↓

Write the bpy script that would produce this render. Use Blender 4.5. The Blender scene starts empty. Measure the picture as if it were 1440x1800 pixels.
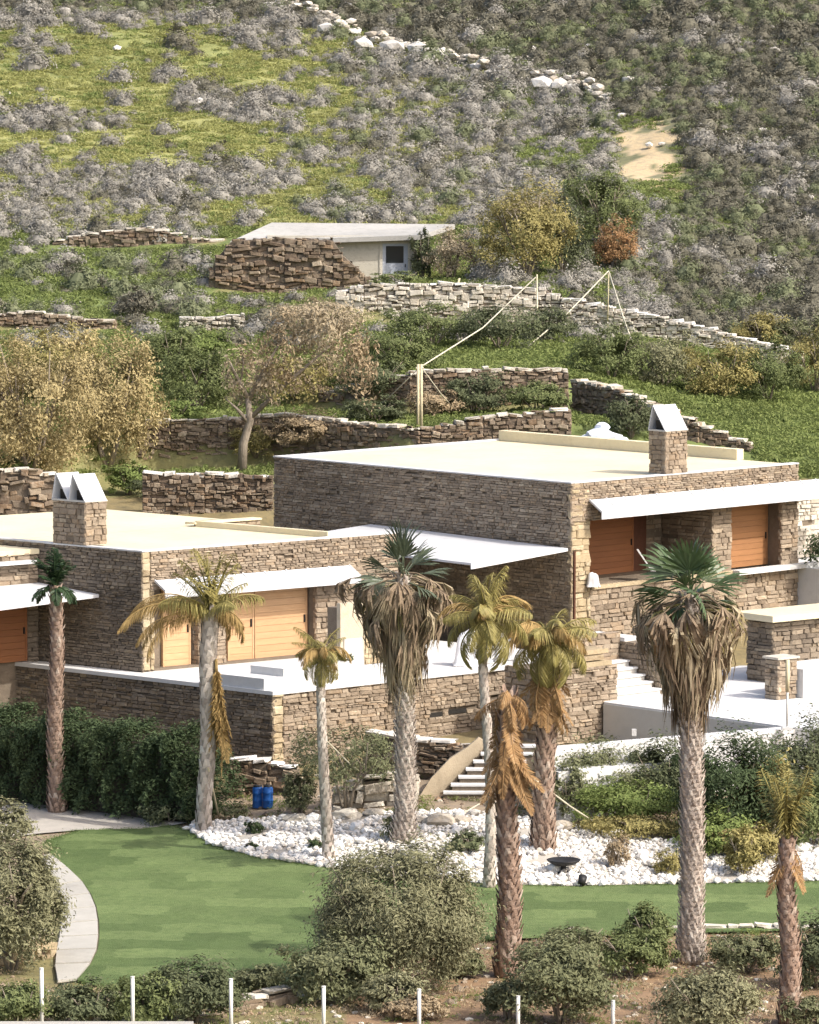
import bpy, math, random
import numpy as np
from mathutils import Vector, Matrix
from mathutils.geometry import delaunay_2d_cdt

# ---------------------------------------------------------------- camera, sky, sun, exposure
SC = bpy.context.scene
COL = SC.collection
FPX, PITCH, ZC = 8230.0, math.radians(5.3), 30.0      # focal length in pixels of the 1440 px wide photo
cam_d = bpy.data.cameras.new("camera")
cam_d.sensor_fit = 'HORIZONTAL'; cam_d.sensor_width = 36.0
cam_d.lens = 36.0 * FPX / 1440.0
cam_d.clip_start = 1.0; cam_d.clip_end = 3000.0
cam = bpy.data.objects.new("camera", cam_d); COL.objects.link(cam)
cam.location = (0, 0, ZC); cam.rotation_euler = (math.radians(90) - PITCH, 0, 0)
SC.camera = cam

SUN_EL, SUN_AZ = math.radians(44), math.radians(120)   # azimuth clockwise from +Y
world = bpy.data.worlds.new("World"); SC.world = world; world.use_nodes = True
wn = world.node_tree; wn.nodes.clear()
sky = wn.nodes.new('ShaderNodeTexSky'); sky.sky_type = 'NISHITA'; sky.sun_disc = False
sky.sun_elevation = SUN_EL; sky.sun_rotation = SUN_AZ
sky.dust_density = 5.0; sky.ozone_density = 0.4; sky.air_density = 0.9
bg = wn.nodes.new('ShaderNodeBackground'); bg.inputs['Strength'].default_value = 0.15
wo = wn.nodes.new('ShaderNodeOutputWorld')
wn.links.new(sky.outputs[0], bg.inputs[0]); wn.links.new(bg.outputs[0], wo.inputs[0])
sun_d = bpy.data.lights.new("sun", 'SUN'); sun_d.energy = 2.5; sun_d.angle = math.radians(0.5)
sun_d.color = (1.0, 0.95, 0.87)
sun = bpy.data.objects.new("sun", sun_d); COL.objects.link(sun)
SUNV = Vector((math.sin(SUN_AZ) * math.cos(SUN_EL), math.cos(SUN_AZ) * math.cos(SUN_EL), math.sin(SUN_EL)))
sun.rotation_euler = SUNV.to_track_quat('Z', 'Y').to_euler()
SC.view_settings.view_transform = 'Standard'; SC.view_settings.look = 'None'
SC.view_settings.exposure = 0.74; SC.view_settings.gamma = 1.0; SC.view_settings.use_curve_mapping = False
SC.render.engine = 'CYCLES'
SC.cycles.max_bounces = 6; SC.cycles.diffuse_bounces = 3; SC.cycles.transmission_bounces = 3
SC.cycles.use_denoising = True

R = random.Random(11)
NR = np.random.default_rng(7)

# ---------------------------------------------------------------- surveying: photo pixel -> place
def ray(px, py):
    x = (px - 720) / FPX; y = -(py - 900) / FPX
    return (x, math.cos(PITCH) + y * math.sin(PITCH), -math.sin(PITCH) + y * math.cos(PITCH))
def at_z(px, py, z):
    d = ray(px, py); t = (z - ZC) / d[2]
    return Vector((t * d[0], t * d[1], z))
def at_Y(px, py, Y):
    d = ray(px, py); t = Y / d[1]
    return Vector((t * d[0], Y, ZC + t * d[2]))
def proj(p):
    x, y, z = p[0], p[1], p[2] - ZC
    w = y * math.cos(PITCH) - z * math.sin(PITCH); up = y * math.sin(PITCH) + z * math.cos(PITCH)
    return 720 + FPX * x / w, 900 - FPX * up / w

# ---------------------------------------------------------------- object helpers
def setp(o, label=None, cat=None, group=None, kind=None):
    if label: o['label'] = label
    if cat: o['category'] = cat
    if group: o['group'] = group
    if kind: o['kind'] = kind
    return o
def thing(name, label, cat, loc, group=None):
    o = bpy.data.objects.new(name, None); COL.objects.link(o)
    o.location = loc; o.empty_display_size = 0.3
    return setp(o, label, cat, group)
def world_loc(o):
    v = Vector((0, 0, 0))
    while o is not None:
        v += o.location; o = o.parent
    return v
def put(name, me, mat=None, parent=None, loc=None):
    """link a mesh; vertices are in world space when loc is None (moved to the parent's frame)"""
    if mat is not None and len(me.materials) == 0: me.materials.append(mat)
    o = bpy.data.objects.new(name, me); COL.objects.link(o)
    if parent is not None: o.parent = parent
    if loc is not None: o.location = loc
    elif parent is not None:
        w = world_loc(parent)
        me.transform(Matrix.Translation(-w))
    return o
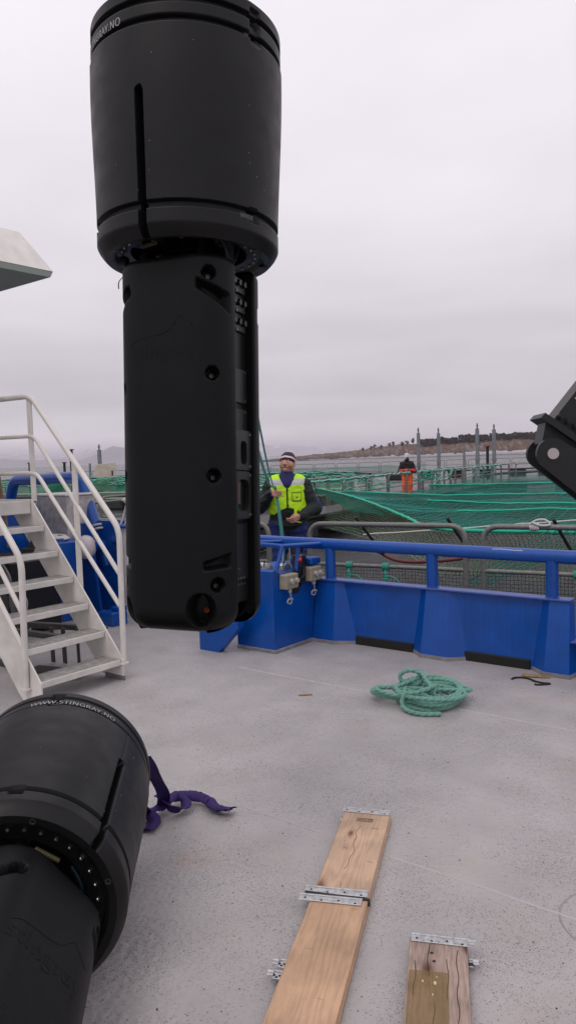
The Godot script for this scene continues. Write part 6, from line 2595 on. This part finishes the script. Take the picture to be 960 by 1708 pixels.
func boards() -> void:
	var fresh := mat("fresh_board", Color(1.0, 0.97, 0.95), 0.72, 0.0, "wood", 1.0, "grain_bump", 0.15)
	fresh.uv1_offset = Vector3(0.22, 0.3, 0.31)
	var second := mat("fresh_board_second", Color(0.98, 0.92, 0.87), 0.72, 0.0, "wood", 1.0, "grain_bump", 0.15)
	second.uv1_offset = Vector3(0.37, 0.1, 0.55)
	var old := mat("grey_board", Color(1.0, 0.98, 0.98), 0.78, 0.0, "wood_old", 1.0, "grain_bump", 0.25)
	var ink := mat("stamp_ink", Color(0.40, 0.29, 0.23), 0.8)
	var crack := mat("crack_dark", Color(0.26, 0.17, 0.12), 0.9)
	var t := thing("folded_pallet_collar", "long fresh wooden pallet collar folded flat, with zinc hinges at its middle", "pallet collar", Vector3(0.32, 0, -3.345), -0.255)
	var top := plank(t, 0.0, 0.685, 0.204, fresh)
	plank(t, 0.697, 1.75, 0.206, second, 0.0225)
	bracket_strip(t, -0.115, 0.100, 0.045, 0.012, -0.02)
	bracket_strip(t, -0.135, 0.098, 0.0455, 0.665, 0.03, 0.0)
	bracket_strip(t, -0.145, 0.085, 0.0465, 0.722, 0.03, 0.0)
	bracket_strip(t, -0.128, -0.098, 0.030, 1.075, 0.0, -0.02)
	bracket_strip(t, -0.132, -0.098, 0.026, 1.125, 0.0, -0.02)
	var b := MB.new()
	b.cyl(Vector3(-0.13, 0.049, 0.694), Vector3(0.108, 0.046, 0.694), 0.005, 0.005, 8)
	b.tube(PackedVector3Array([Vector3(0.085, 0.047, 0.69), Vector3(0.108, 0.045, 0.695), Vector3(0.108, 0.025, 0.70)]), 0.005, 7)
	part("hinge_pin", b.mesh(), mats["nail_dark"], t)
	b = MB.new()
	b.cyl(Vector3(-0.116, 0.015, 0.06), Vector3(-0.100, 0.015, 0.06), 0.012, 0.010, 10)
	part("hinge_knuckle", b.mesh(), mats["zinc_plate"], t)
	# a long drying crack, and the stamp burnt near the far end
	b = MB.new()
	for seg in [[0.14, 0.52], [0.60, 0.68], [0.72, 0.86], [0.98, 1.10], [1.16, 1.55]]:
		var p := PackedVector3Array()
		var z: float = seg[0]
		while z < seg[1]:
			p.append(Vector3(-0.012 + 0.006 * sin(z * 21.0) + 0.004 * sin(z * 57.0), 0.0425, z))
			z += 0.02
		if p.size() > 1:
			b.tube(p, 0.0010, 4, false, PackedFloat32Array(), 0, 0.0, 0.4)
	for q in [[0.04, 0.155, 0.03], [-0.05, 0.34, 0.02], [0.06, 0.43, 0.025], [0.05, 0.755, 0.035], [-0.06, 1.0, 0.03], [0.03, 1.22, 0.02]]:
		b.tube(PackedVector3Array([Vector3(q[0], 0.0427, q[1]), Vector3(q[0] + q[2], 0.0427, q[1] + 0.004)]), 0.0012, 4, false, PackedFloat32Array(), 0, 0.0, 0.4)
	part("drying_crack", b.mesh(), crack, t)
	b = MB.new()
	for q in [[0.0, -0.0135, 0.074, 0.0016], [0.0, 0.0135, 0.074, 0.0016]]:
		b.box(Vector3(q[0], 0.0434, 0.09 + q[1]), Vector3(q[2], 0.0008, q[3]), 0.0)
	for x in [-0.0365, 0.008, 0.0365]:
		b.box(Vector3(x, 0.0434, 0.09), Vector3(0.0016, 0.0008, 0.0254), 0.0)
	# illegible figures in the stamp's two rows: short strokes
	var r := RandomNumberGenerator.new()
	r.seed = 5
	for k in 14:
		var x := -0.030 + 0.0045 * (k % 8) if k < 8 else 0.014 + 0.0035 * (k - 8)
		b.box(Vector3(x, 0.0434, 0.085 + r.randf_range(-0.003, 0.003)), Vector3(0.0024, 0.0008, r.randf_range(0.005, 0.009)), 0.0)
		b.box(Vector3(x, 0.0434, 0.0965), Vector3(0.0018, 0.0008, r.randf_range(0.003, 0.006)), 0.0)
	part("stamp", b.mesh(), ink, top)
	# the weathered one
	t = thing("weathered_pallet_collar", "short weathered grey pallet collar with a brown stain, nearest the bottom right", "pallet collar", Vector3(0.4535, 0, -2.416), -0.204)
	plank(t, 0.0, 0.80, 0.188, old)
	bracket_strip(t, -0.088, 0.096, 0.0452, 0.010, -0.03, 0.024)
	bracket_strip(t, 0.096, 0.110, 0.020, 0.075, 0.0, 0.018)
	b = MB.new()
	for k in 3:
		b.box(Vector3(-0.05 + 0.052 * k, 0.0475, 0.008), Vector3(0.006, 0.006, 0.030), 0.001)
	part("strip_rib", b.mesh(), mats["zinc_plate"], t)
	b = MB.new()
	b.box(Vector3(-0.028, 0.0432, 0.285), Vector3(0.122, 0.001, 0.24), 0.0004)
	part("brown_stain", b.mesh(), mat_alpha("stain_brown", Color(0.58, 0.47, 0.27, 0.28)), t)
	b = MB.new()
	for q in [[-0.045, 0.215, 0.006], [-0.003, 0.19, 0.004], [-0.008, 0.218, 0.009], [-0.014, 0.27, 0.005]]:
		b.ball(Vector3(q[0], 0.044, q[1]), Vector3(q[2] * 0.6, 0.003, q[2]), 8, 5)
	part("wax_drop", b.mesh(), mat("wax_pale", Color(0.82, 0.74, 0.52), 0.25), t)
	b = MB.new()
	for q in [Vector2(-0.02, 0.075), Vector2(-0.012, 0.115)]:
		b.ball(Vector3(q.x, 0.0432, q.y), Vector3(0.006, 0.002, 0.006), 8, 4)
	part("nail_head", b.mesh(), mats["nail_dark"], t)
	b = MB.new()
	for q in [[-0.03, 0.03, 0.19], [0.03, 0.10, 0.28], [0.06, 0.05, 0.40], [-0.07, 0.12, 0.30], [-0.01, 0.30, 0.42]]:
		var p := PackedVector3Array()
		var z: float = q[1]
		while z < q[2]:
			p.append(Vector3(q[0] + 0.003 * sin(z * 43.0), 0.0432, z))
			z += 0.02
		b.tube(p, 0.0012, 4, false, PackedFloat32Array(), 0, 0.0, 0.4)
	part("drying_crack", b.mesh(), crack, t)

func litter() -> void:
	var b := MB.new()
	b.box(Vector3.ZERO, Vector3(0.15, 0.018, 0.035), 0.006, Basis(Vector3.UP, -0.35))
	b.prism(PackedVector2Array([Vector2(0.06, -0.02), Vector2(0.13, -0.004), Vector2(0.07, 0.016)]), Vector3(0, -0.006, 0), Vector3(0.94, 0, 0.34), Vector3(0.34, 0, -0.94), Vector3(0, 0.012, 0))
	single("wood_splinter", b.mesh(), mat("splinter", Color(0.66, 0.53, 0.36), 0.7, 0.0, "mottle", 5.0), "pale wood splinter on the deck at the foot of the right-hand buttress", "wood chip", Vector3(1.745, 0.010, -5.45))
	b = MB.new()
	b.tube(smooth_path(PackedVector3Array([Vector3(-0.02, 0.004, 0.0), Vector3(0.02, 0.005, -0.03), Vector3(0.09, 0.004, -0.01), Vector3(0.13, 0.004, 0.08)]), 0.01), 0.0065, 6)
	single("black_offcut", b.mesh(), mats["black_rubber"], "left one of two bent black cable-tie offcuts on the deck near the splinter", "offcut", Vector3(1.60, 0.003, -5.40))
	b = MB.new()
	b.tube(smooth_path(PackedVector3Array([Vector3(0.0, 0.004, -0.06), Vector3(0.05, 0.004, 0.0), Vector3(0.10, 0.004, 0.03), Vector3(0.02, 0.004, 0.045), Vector3(-0.01, 0.004, 0.03)]), 0.01), 0.0065, 6)
	single("black_offcut", b.mesh(), mats["black_rubber"], "right one of two bent black cable-tie offcuts, hooked at its end", "offcut", Vector3(1.71, 0.003, -5.29))
	b = MB.new()
	b.prism(PackedVector2Array([Vector2(-0.05, 0.0), Vector2(-0.02, -0.012), Vector2(0.05, -0.004), Vector2(0.05, 0.008), Vector2(0.0, 0.012)]), Vector3(0, 0.002, 0), Vector3.RIGHT, Vector3(0, 0, -1), Vector3(0, 0.005, 0))
	single("dry_leaf", b.mesh(), mat("leaf_tan", Color(0.56, 0.45, 0.29), 0.8), "tan leaf lying alone in the middle of the deck", "leaf", Vector3(0.08, 0.0, -5.19))
	# crumbs of dirt and rust flakes
	b = MB.new()
	var r := RandomNumberGenerator.new()
	r.seed = 77
	for k in 260:
		var u := r.randf_range(-4.0, 1.6)
		var w := r.randf_range(1.2, 5.2)
		var s := r.randf_range(0.0012, 0.0034)
		b.ball(ship(u, s * 0.4, w), Vector3(s, s * 0.6, s * r.randf_range(0.6, 2.2)), 5, 3)
	var o := single("deck_crumbs", b.mesh(), mat("crumb_dark", Color(0.13, 0.10, 0.09), 0.9), "dark crumbs of dirt scattered over the grey deck", "dirt")
	o.set_meta("kind", "stuff")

↑

§ SHORT TASK
Start at the top of the entries and repeat each line exactly, ending at the line that contains "SC.camera = cam". Pictures are not part of the copy.

§ RESPONSE
Write the bpy script that would produce this render. Use Blender 4.5. The Blender scene starts empty. Measure the picture as if it were 1440x1800 pixels.
import bpy, math, random
import numpy as np
from mathutils import Vector, Matrix
from mathutils.geometry import delaunay_2d_cdt

# ---------------------------------------------------------------- camera, sky, sun, exposure
SC = bpy.context.scene
COL = SC.collection
FPX, PITCH, ZC = 8230.0, math.radians(5.3), 30.0      # focal length in pixels of the 1440 px wide photo
cam_d = bpy.data.cameras.new("camera")
cam_d.sensor_fit = 'HORIZONTAL'; cam_d.sensor_width = 36.0
cam_d.lens = 36.0 * FPX / 1440.0
cam_d.clip_start = 1.0; cam_d.clip_end = 3000.0
cam = bpy.data.objects.new("camera", cam_d); COL.objects.link(cam)
cam.location = (0, 0, ZC); cam.rotation_euler = (math.radians(90) - PITCH, 0, 0)
SC.camera = cam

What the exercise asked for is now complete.